■ TASK TO COMPLETE ■
Locate each line containing the string "follow" and copy it out.

(3D scene scripts)
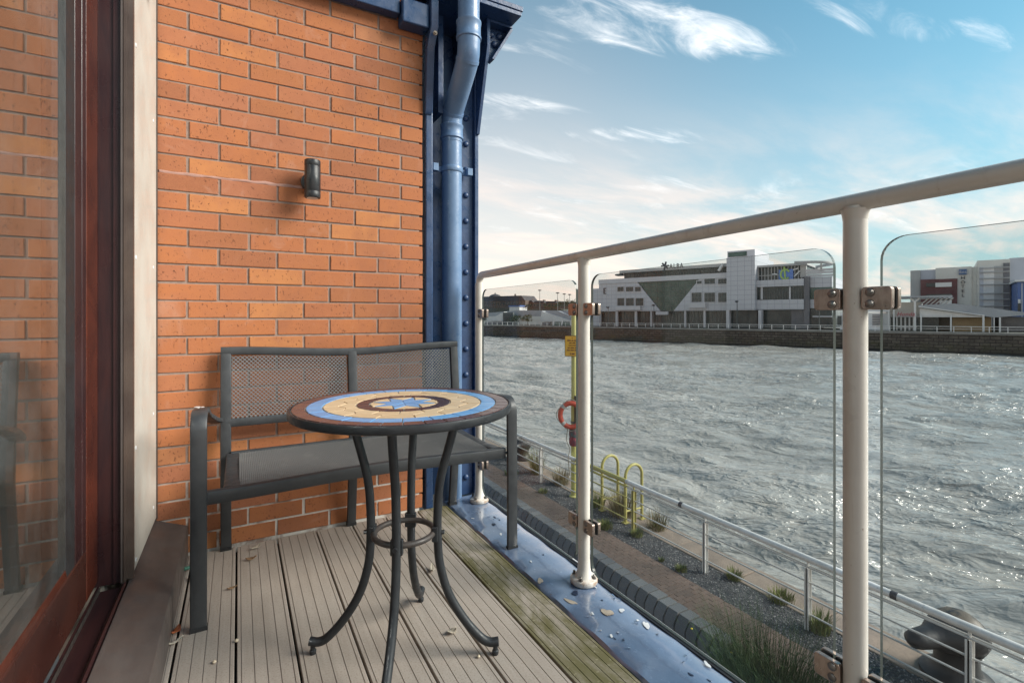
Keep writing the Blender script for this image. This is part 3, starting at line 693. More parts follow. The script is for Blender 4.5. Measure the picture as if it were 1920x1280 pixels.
def make_deck():
    root = struct(MB().box(-.20, .955, -1.2, 2.46, -.16, -.032).obj('balcony_deck', 'under_deck'))
    gaps = [-.323, -.165, -.007, .151, .314, .473, .635, .795, .958]
    for i, (a, b) in enumerate(zip(gaps[:-1], gaps[1:])):
        x0, x1 = a+.0035, b-.0035
        if i == 0: x0 = -.195
        w = x1-x0; prof = [(x0, -.03), (x0, -.0015), (x0+.0015, 0)]
        ng = max(3, round(w/.024))
        for gx in [x0+.011]+[x0+.011+(w-.022)*k/(ng-2) for k in range(1, ng-2)]+[x1-.011]:
            prof += [(gx-.0012, 0), (gx-.0008, -.0028), (gx+.0008, -.0028), (gx+.0012, 0)]
        prof += [(x1-.0015, 0), (x1, -.0015), (x1, -.03)]
        o = MB().prism(prof, 'y', -1.2, 2.438+random.uniform(-.006, .004)).obj('board', 'deck_board_algae' if i == 7 else 'deck_board', root)
        o.location.z = random.uniform(-.0012, .0008)
    # blue painted steel edge with lifted and peeling paint
    t = thing('blue_edge_beam', 'blue painted steel edge beam with peeling paint under the glass balustrade', 'beam', (0, 0, 0))
    n = 90; b = MB(); ys = np.linspace(-1.2, 2.50, n); vs = []; fs = []
    prof = [(.962, -.32), (.962, -.006), (.970, .002), (1.03, .003), (1.10, .003), (1.160, .002), (1.176, -.006), (1.178, -.32)]
    for y in ys:
        for k, (x, z) in enumerate(prof):
            w = .0016*math.sin(y*31+k)+random.uniform(-.0008, .0008) if 0 < k < 7 else 0
            vs.append((x+(random.uniform(-.001, .001) if k in (1, 2) else 0), y, z+w))
    m = len(prof)
    for i in range(n-1): fs += [(i*m+k, i*m+k+1, (i+1)*m+k+1, (i+1)*m+k) for k in range(m-1)]
    fs += [tuple(range(m)), tuple((n-1)*m+k for k in range(m))[::-1]]
    b.add(vs, fs).obj('beam', 'kerb_paint', t, smooth=True)
    # drip angle on the outer edge; the white strip is its painted highlight
    MB().box(1.181, 1.193, -1.2, 2.52, -.05, -.004).obj('drip_angle', 'gasket', t); MB().box(1.1935, 1.199, -1.2, 2.52, -.05, .001).obj('drip_angle_highlight', 'white_metal', t)
    def blob(x, y, rx, ry, z, mat, nm, rot=0, h=.0012, jag=.07):
        k = 26; pts = []
        for i in range(k):
            a = 2*PI*i/k; q = 1+.22*math.sin(2*a+x*90)+.16*math.sin(3*a+y*70)+random.uniform(-jag, jag); u, v = rx*q*math.cos(a), ry*q*math.sin(a)
            pts.append((x+u*math.cos(rot)-v*math.sin(rot), y+u*math.sin(rot)+v*math.cos(rot)))
        return MB().prism(pts, 'z', z, z+h).obj(nm, mat, t)
    for x, y, rx, ry, m in ((1.005, 1.395, .008, .027, 'bare_render'), (1.075, 1.285, .016, .021, 'bare_render'), (1.125, 1.27, .008, .011, 'paint_flake'), (1.140, 1.17, .008, .020, 'paint_flake'),
                            (1.163, .955, .006, .012, 'paint_flake'), (1.05, 1.43, .012, .014, 'dark_blue'), (1.12, .80, .006, .010, 'paint_flake'), (1.135, .74, .008, .02, 'flake_rust'), (1.02, .83, .006, .012, 'flake_rust'),
                            (1.10, 2.16, .006, .011, 'dark_blue'), (1.06, 2.09, .007, .014, 'dark_blue'), (1.04, 1.98, .005, .010, 'paint_flake'), (1.075, 1.92, .005, .013, 'dark_blue'), (1.03, 1.70, .004, .006, 'paint_flake'), (.985, 1.56, .009, .02, 'bare_render'), (1.09, .95, .004, .007, 'dark_blue')):
        blob(x, y, rx, ry, .0044, m, 'paint_patch', random.uniform(-.6, .6), .0007)
    for i in range(46):      # curled flakes
        x, y = random.uniform(.99, 1.165), random.choice([random.uniform(1.15, 1.5), random.uniform(.6, 1.2), random.uniform(1.7, 2.3)])
        a = random.random()*6.28; l, w = random.uniform(.002, .008), random.uniform(.0012, .0035); c, s = math.cos(a), math.sin(a)
        z = .0052; up = random.uniform(.001, .004)
        MB().add([(x-c*l-s*w, y-s*l+c*w, z), (x-c*l+s*w, y-s*l-c*w, z), (x+c*l+s*w, y+s*l-c*w, z+up), (x+c*l-s*w, y+s*l+c*w, z+up),
                  (x-c*l-s*w, y-s*l+c*w, z-.001), (x-c*l+s*w, y-s*l-c*w, z-.001), (x+c*l+s*w, y+s*l-c*w, z+up-.001), (x+c*l-s*w, y+s*l+c*w, z+up-.001)],
                 [(0, 1, 2, 3), (7, 6, 5, 4), (0, 4, 5, 1), (1, 5, 6, 2), (2, 6, 7, 3), (3, 7, 4, 0)]).obj('paint_flake', random.choice(['kerb_paint', 'dark_blue', 'kerb_paint', 'paint_flake']), t)
make_deck()

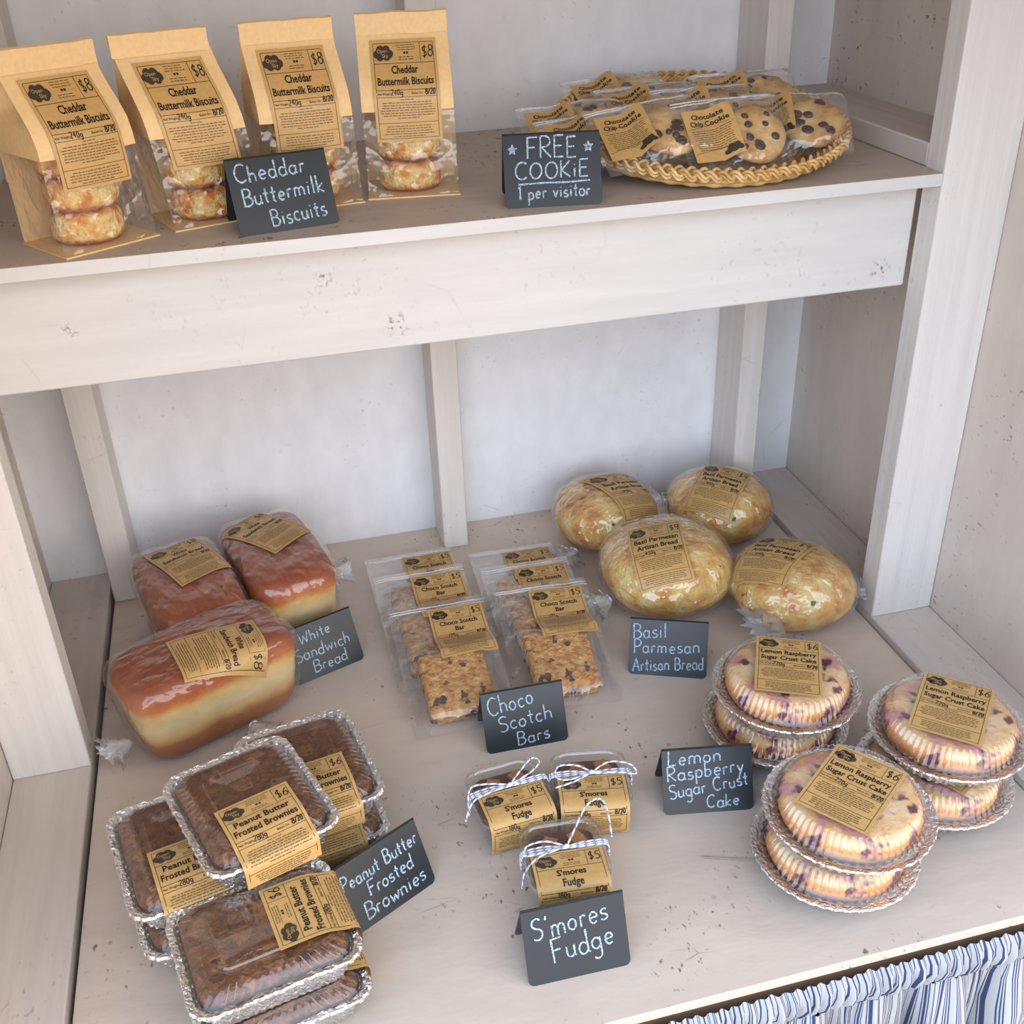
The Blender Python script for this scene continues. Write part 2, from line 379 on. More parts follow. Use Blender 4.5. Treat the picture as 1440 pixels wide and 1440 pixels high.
# ------------------------------------------------------------------ striped curtain below the counter
cu_ = thing('curtain', 'blue and white ticking striped curtain gathered below the counter front edge', 'curtain', (0, -0.9135, -0.0265))
def curtain():
    x0, x1 = XL + .01, XR - .005; n = 1500
    rows = [0.0125, 0.008, 0.0, -0.010, -0.02, -0.026]
    bul = [0.002, 0.010, 0.014, 0.013, 0.008, 0.002]
    mb = MB(); v = []; f = []; mi = []
    for j, (zz, bu) in enumerate(zip(rows, bul)):
        for i in range(n):
            x = x0 + (x1 - x0) * i / (n - 1)
            ph = 2 * pi * x / 0.0125 + 1.6 * nz(x, 0, 0, 25) + 0.35 * sin(zz * 160 + 6 * nz(x, 0, zz, 30))
            g = 0.0022 * sin(ph) + 0.002 * nz(x, zz, 0, 60)
            v.append((x + 0.006 * sin(zz * 70 + 4 * nz(x, 3, 0, 14)) * 0.5, -bu - g * (0.5 + bu / 0.014), zz + 0.0012 * sin(ph * .5)))
    arc = 0
    stripe = []
    for i in range(n - 1):
        x = x0 + (x1 - x0) * i / (n - 1)
        q = (x / 0.0052 + 0.4 * nz(x, 5, 0, 30)) % 1.0
        stripe.append(1 if (q < 0.16 or 0.24 < q < 0.36) else 0)
    for j in range(len(rows) - 1):
        for i in range(n - 1):
            f.append((j * n + i, j * n + i + 1, (j + 1) * n + i + 1, (j + 1) * n + i)); mi.append(stripe[i])
    mb.add(v, f, mi); mb.obj('gathered_heading', [MT['clothw'], MT['clothb']], cu_, 180)
    mb = MB(); v = []; f = []; mi = []; R_ = 14
    for j in range(R_):
        t = j / (R_ - 1); zz = -0.024 - 0.70 * t ** 1.3
        for i in range(n):
            x = x0 + (x1 - x0) * i / (n - 1)
            a = min(1, t * 6)
            g = 0.002 * (1 - a) * sin(2 * pi * x / 0.0125) + (0.003 + 0.016 * a) * (sin(2 * pi * x / 0.075 + 2.2 * nz(x, 1, t * .3, 8)) + 0.35 * sin(2 * pi * x / 0.031))
            v.append((x + 0.010 * a * sin(2 * pi * x / 0.075 + 1.0), -0.004 + g - 0.006 * a, zz))
    sl = []
    for i in range(n - 1):
        x = x0 + (x1 - x0) * i / (n - 1); q = (x / 0.0078) % 1.0
        sl.append(1 if (q < 0.10 or 0.18 < q < 0.34 or 0.42 < q < 0.52) else 0)
    for j in range(R_ - 1):
        for i in range(n - 1):
            f.append((j * n + i, j * n + i + 1, (j + 1) * n + i + 1, (j + 1) * n + i)); mi.append(sl[i])
    mb.add(v, f, mi); mb.obj('curtain_panel', [MT['clothw'], MT['clothb']], cu_, 180)
curtain()

# ------------------------------------------------------------------ writing: printed text and single-stroke handwriting
_tc = {}
def text2d(s, bold=0.0):
    """text as a flat mesh: unit letter height, left aligned; returns verts, faces, width"""
    key = (s, bold)
    if key in _tc: return _tc[key]
    cd = bpy.data.curves.new('text', 'FONT'); cd.body = s; cd.size = 1; cd.offset = bold; cd.resolution_u = 2
    o = bpy.data.objects.new('text', cd); COL.objects.link(o)
    dg = bpy.context.evaluated_depsgraph_get(); me = bpy.data.meshes.new_from_object(o.evaluated_get(dg))
    v = [(p.co.x, p.co.y) for p in me.vertices]; f = [tuple(p.vertices) for p in me.polygons]
    bpy.data.objects.remove(o); bpy.data.curves.remove(cd); bpy.data.meshes.remove(me)
    x0 = min(p[0] for p in v); v = [(x - x0, y) for x, y in v]; wd = max(p[0] for p in v)
    _tc[key] = (v, f, wd); return _tc[key]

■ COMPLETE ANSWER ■
Keep writing the Blender script for this image. This is part 3, starting at line 693. More parts follow. The script is for Blender 4.5. Measure the picture as if it were 1920x1280 pixels.
The Blender Python script for this scene continues. Write part 2, from line 379 on. More parts follow. Use Blender 4.5. Treat the picture as 1440 pixels wide and 1440 pixels high.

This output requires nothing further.